A manifesto is a public declaration of principles and intentions.

That’s what Wikipedia has to say on manifestos. What I would like to add is that a manifesto derives value from declaring principles or intentions that are unusual; imagine a manifesto that declares “I shall breathe!”. My problem with the software craftsmanship manifesto is that it doesn’t fulfil that additional point.

It’s true that not everyone writing software adheres to the principles set forth in the manifesto. I would go so far as to say that the minority of people involved in writing software adhere to these principles, which is why I rant so much on this blog about common problems in the industry/in software. Insofar it’s easy to jump to the conclusion that a manifesto, apparently, is needed.

The crucial point to me is that while in software, the principles set forth in the manifesto might be unusual, the same can’t be said across all professions. They are the base minimum by which people are measured in order to be called professionals.
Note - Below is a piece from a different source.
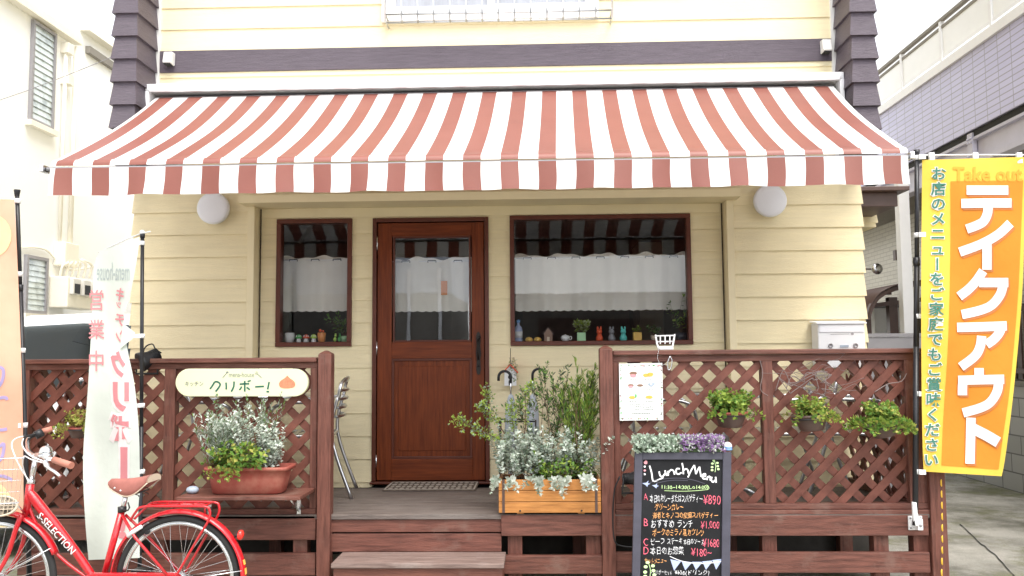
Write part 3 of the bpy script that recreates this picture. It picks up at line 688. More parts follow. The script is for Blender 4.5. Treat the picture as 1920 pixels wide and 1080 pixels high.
# side returns of the fences, running back to the house along both ends of the deck
def side_fence(lab, xc, y0, y1, z0, z1, zr):
    t = thing('lattice_fence', lab, 'fence', (xc, (y0 + y1) / 2, ZD), 'lattice fences along the deck front')
    q = MB(); q.box(xc - .045, xc + .045, y0, y1, zr - .03, zr); q.build('top_rail', 'wood_z', t, bevel=.004)
    q = MB(); q.box(xc - .03, xc + .03, y0, y1, z1, zr - .0305); q.build('upper_frame', 'wood_z', t)
    q = MB(); q.box(xc - .03, xc + .03, y0, y1, ZD + .01, z0); q.build('bottom_rail', 'wood_z', t)
    m = MB(); H = z1 - z0; hw = .047 / math.sqrt(2); sp = .156
    for sg, (xa_, xb_) in ((1, (xc - .012, xc - .001)), (-1, (xc, xc + .011))):
        k = -int(H / sp) - 4
        while y0 + k * sp < y1 + H + sp:
            c = y0 + k * sp; k += 1
            p = clip([(c - hw, z0), (c + hw, z0), (c + hw + sg * H, z1), (c - hw + sg * H, z1)], y0, y1, z0, z1)
            if len(p) < 3: continue
            n = len(p); m.add([(xa_, a, b) for a, b in p] + [(xb_, a, b) for a, b in p], [tuple(range(n)), tuple(range(2 * n - 1, n - 1, -1))] + [(i + n, (i + 1) % n + n, (i + 1) % n, i) for i in range(n)])
    m.build('lattice_panel', 'lattice', t)
zr_ = Z(672, YFN - .06, 320) - .002
side_fence('brown side lattice fence running back to the house at the left end of the deck', dL + .05, YFN + .065, -.16, Z(954, YFN, 320), Z(692, YFN, 320), zr_)
zr_ = Z(655, YFN - .06, 1440) - .002
side_fence('brown side lattice fence running back to the house at the right end of the deck', dR - .05, YFN + .065, -.16, Z(944, YFN, 1440), Z(677, YFN, 1440), zr_)
# ================================================================== PLANTS
def rv(s=1): return Vector((random.uniform(-s, s), random.uniform(-s, s), random.uniform(-s, s)))
def sprig(st, lf, base, d, length, nleaf, ll, lw, mi=lambda: 0, bend=.3, r=.002, t0=.15, spread=1.0, fwdb=.3, up=0.0, tip=True):
    P = [Vector(base)]; d = Vector(d).normalized(); n = 6; bv = rv(bend) + Vector((0, 0, up))
    for i in range(n): d = (d + bv / n + rv(.10)).normalized(); P.append(P[-1] + d * (length / n))
    st.tube(P, [r * (1 - .7 * i / n) for i in range(n + 1)], 4, cap=False)
    for k in range(nleaf):
        t = t0 + (1 - t0) * (k + random.random() * .6) / nleaf; f = t * n; i = min(int(f), n - 1); p = P[i].lerp(P[i + 1], f - i); ax = (P[i + 1] - P[i]).normalized()
        q = rv(); q = (q - ax * q.dot(ax)).normalized()
        dd = (q * spread + ax * fwdb + Vector((0, 0, .15))).normalized(); s_ = random.uniform(.65, 1.25)
        lf.leaf(p, dd, (ax + rv(.5)).normalized(), ll * s_, lw * s_, mi())
    if tip:
        for k in range(3): lf.leaf(P[-1], (d + rv(.5)), rv(), ll * .8, lw * .8, mi())
def plant(name, label, cat, base, build, mats, group=None, stemmat='stem'):
    t = thing(name, label, cat, base, group); st, lf = MB(), MB(); build(st, lf)
    st.build('stem', stemmat, t); lf.build('foliage', mats, t); return t
def pick(*w): return lambda: random.choices(range(len(w)), w)[0]

# ------------------------------------------------------------------ orange planter box on the deck edge
YP = -1.22
bx0, bx1 = X(935, YP - .13, 930), X(1127, YP - .13, 930); bz0, bz1 = ZD + .012, Z(899, YP - .13, 1030)
t = thing('planter_box', 'orange pine planter box with dark straps standing beside the steps', 'planter', ((bx0 + bx1) / 2, YP, ZD))
hh = (bz1 - bz0) / 3
for k in range(3):
    q = MB(); a, b = bz0 + hh * k + .001, bz0 + hh * (k + 1) - .002
    q.box(bx0, bx1, YP - .13, YP - .112, a, b); q.box(bx0, bx1, YP + .112, YP + .13, a, b); q.box(bx0, bx0 + .018, YP - .112, YP + .112, a, b); q.box(bx1 - .018, bx1, YP - .112, YP + .112, a, b); q.build('plank', 'pine', t, bevel=.003)
for px in (944, 1118):
    q = MB(); xx = X(px, YP - .13, 930); q.box(xx - .008, xx + .008, YP - .134, YP - .131, bz0, bz1 + .001); q.build('strap', 'brown_metal', t)
for px in (975, 1090):
    q = MB(); xx = X(px, YP - .13, 930); q.lathe([(.006, 0), (.006, .003), (0, .004)], (xx, YP - .131, bz0 + .014), 8, axis='y'); q.build('nail', 'black_metal', t)
    q = MB(); q.box(xx - .02, xx + .02, YP - .1, YP + .1, ZD + .0005, bz0); q.build('foot', 'pine', t)
q = MB(); q.box(bx0 + .018, bx1 - .018, YP - .112, YP + .112, bz1 - .05, bz1 - .02); q.build('soil', 'soil', t)
sz = bz1 - .02
def PB(px, py, Y=None): return W(px, py, YP if Y is None else Y)
def silver(x0, x1, y0, y1, n, hmin, hmax, lean=.35, droop=0):
    def f(st, lf):
        for k in range(n):
            b = Vector((random.uniform(x0, x1), random.uniform(y0, y1), sz)); d = Vector((random.uniform(-lean, lean) + (b.x - (x0 + x1) / 2) * 1.2, random.uniform(-lean, lean) - .12, 1))
            sprig(st, lf, b, d, random.uniform(hmin, hmax), 40, .030, .019, pick(5, 3), .25, .0016, .2)
        for k in range(droop):
            b = Vector((random.uniform(x0, x1), y0 - .005, sz + .02)); sprig(st, lf, b, Vector((random.uniform(-.4, .4), -.8, .45)), random.uniform(.14, .22), 28, .029, .018, pick(6, 1), .2, .0016, .2, up=-1.3)
    return f
xa = lambda px: X(px, YP, 870)
plant('silver_shrub', 'silvery white small leaved shrub at the left end of the orange planter box', 'plant', (xa(965), YP, sz), silver(xa(938), xa(990), YP - .10, YP + .06, 36, .20, .36, droop=4), ['leaf_silver', 'leaf_sage'], 'silver leaved shrubs in the orange box')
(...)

Or, to be more precise, professionals in other industries who do not adhere to these principles don’t tend to do particularly well. Only in software is shoddiness glorified as a virtue.

The problem isn’t that software professionals need a manifesto. Any professional taking pride in their work will work according to the principles outlined anyway. The problem is that software customers let software professionals get away with shoddy standards. You wouldn’t pay a plumber for leaving you with leaky pipes. A manifesto won’t really change any of that.